Wednesday, October 3, 2007

Dating: How to Handle Inappropriate Quesions

For more information about our services, including online dating profile rewrites and critiques, as well as live approach workshops, click here.

Hey guys,

What is a good response to a woman who asks you on a first date, “Do you own or rent?”


********MY COMMENTS********

Depending on how the rest of the night has been going, there are a bunch of ways you can deal with this. But in reality, anything other than “I own” or “I rent” would work.

It should go without saying that this kind of question is a MAJOR red flag, and you might want to reconsider whether this is someone you want to be spending any more time with. You probably have a status whore or a gold digger on your hands.

How would I handle it? I would probably end the date and throw her number away, but not before having some fun.

Here’s my response:

“I don’t think I understand your question (looking really confused)... what do you mean?” And then continue playing stupid with whatever she says in response.
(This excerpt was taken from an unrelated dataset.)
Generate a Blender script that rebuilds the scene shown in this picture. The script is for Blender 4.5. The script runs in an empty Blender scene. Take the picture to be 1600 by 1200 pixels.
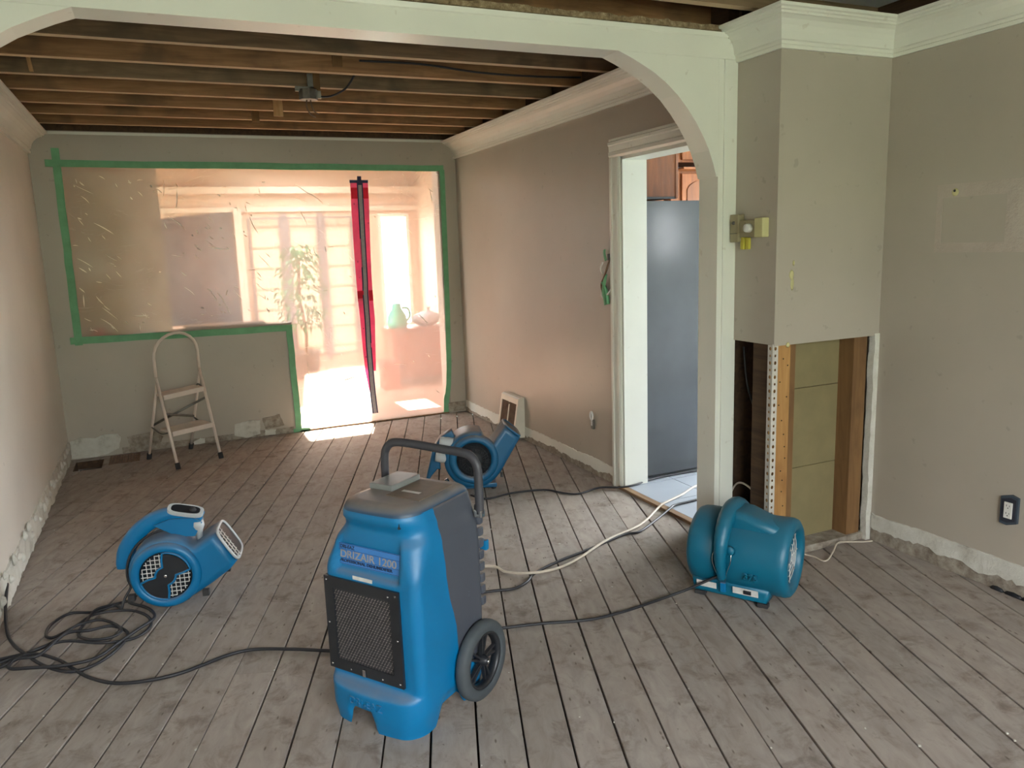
import bpy, bmesh, math, random
from mathutils import Vector, Matrix, noise
random.seed(7)
D = bpy.data
SC = bpy.context.scene
COL = SC.collection
R = math.radians
PI = math.pi

# ------------------------------------------------------------------ camera
YAW, PITCH, ROLL = R(23.9314), R(10.1603), R(-2.0126)
fw = Vector((math.sin(YAW) * math.cos(PITCH), math.cos(YAW) * math.cos(PITCH), -math.sin(PITCH)))
rt = Vector((math.cos(YAW), -math.sin(YAW), 0))
up = rt.cross(fw)
rt2 = math.cos(ROLL) * rt + math.sin(ROLL) * up
up2 = -math.sin(ROLL) * rt + math.cos(ROLL) * up
cam_data = D.cameras.new('camera')
cam_data.sensor_width = 36.0
cam_data.lens = 36.0 * 1209.0 / 1600.0
cam_data.clip_start = 0.05
cam = D.objects.new('camera', cam_data)
cam.matrix_world = Matrix(((rt2.x, up2.x, -fw.x, 0.7723), (rt2.y, up2.y, -fw.y, -2.8958), (rt2.z, up2.z, -fw.z, 1.5), (0, 0, 0, 1)))
COL.objects.link(cam)
SC.camera = cam

# ------------------------------------------------------------------ world, sun, window portals, exposure
W = D.worlds.new('world')
SC.world = W
W.use_nodes = True
bgn = W.node_tree.nodes['Background']
bgn.inputs[0].default_value = (0.92, 0.96, 1.0, 1)
bgn.inputs[1].default_value = 9.5
sun_d = D.lights.new('sun', 'SUN')
sun_d.energy = 31.0
sun_d.color = (1.0, 0.86, 0.70)
sun_d.angle = R(0.6)
sun = D.objects.new('sun', sun_d)
sun.rotation_euler = Vector((-0.15, -1.0, -1.2)).to_track_quat('-Z', 'Y').to_euler()
sun.location = (4, 14, 10)
COL.objects.link(sun)


XRW = 3.852


def portal(name, loc, direction, sx, sy):
    l = D.lights.new(name, 'AREA')
    l.shape = 'RECTANGLE'
    l.size, l.size_y = sx, sy
    l.cycles.is_portal = True
    o = D.objects.new(name, l)
    o.location = loc
    o.rotation_euler = Vector(direction).to_track_quat('-Z', 'Y').to_euler()
    COL.objects.link(o)


portal('window_portal_rear', (1.55, -4.72, 1.62), (0, 1, 0), 2.8, 1.5)
portal('window_portal_kitchen_side', (6.32, 0.8, 1.25), (-1, 0, 0), 2.6, 2.1)
portal('window_portal_kitchen', (5.21, -1.32, 1.57), (0, 1, 0), 0.26, 0.5)
portal('window_portal_skylight', (2.45, 6.5, 2.75), (0, 0, -1), 1.5, 1.5)
portal('window_portal_sunroom', (2.4, 7.62, 1.15), (0, -1, 0), 3.3, 2.0)
portal('window_portal_sunroom_side', (-0.62, 5.6, 1.3), (1, 0, 0), 2.0, 1.6)

vs = SC.view_settings
vs.view_transform = 'Standard'
try:
    vs.look = 'None'
except Exception:
    pass
vs.gamma = 1.0
vs.use_curve_mapping = False
vs.exposure = 1.34
SC.cycles.use_denoising = True
SC.cycles.max_bounces = 10
SC.cycles.diffuse_bounces = 6
SC.cycles.transparent_max_bounces = 12
SC.cycles.sample_clamp_indirect = 8.0
SC.cycles.caustics_reflective = False
SC.cycles.caustics_refractive = False


# ------------------------------------------------------------------ materials
def srgb(r, g, b):
    def f(c):
        c /= 255.0
        return c / 12.92 if c <= 0.04045 else ((c + 0.055) / 1.055) ** 2.4
    return (f(r), f(g), f(b), 1)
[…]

I can keep that conversation going for hours!

Of course, you can also go with some other approaches. Feel free to mix and match these if she continues to press the issue:

“How about you come back to my place and I’ll SHOW you...”

“Actually, I’m on welfare (looking really ashamed)... by the way, would you mind picking up the tab?”

“Did you see the Met game last night?”

“Do you spit or swallow?”

“I’d love to tell you, but look at the time... it was nice meeting you though.”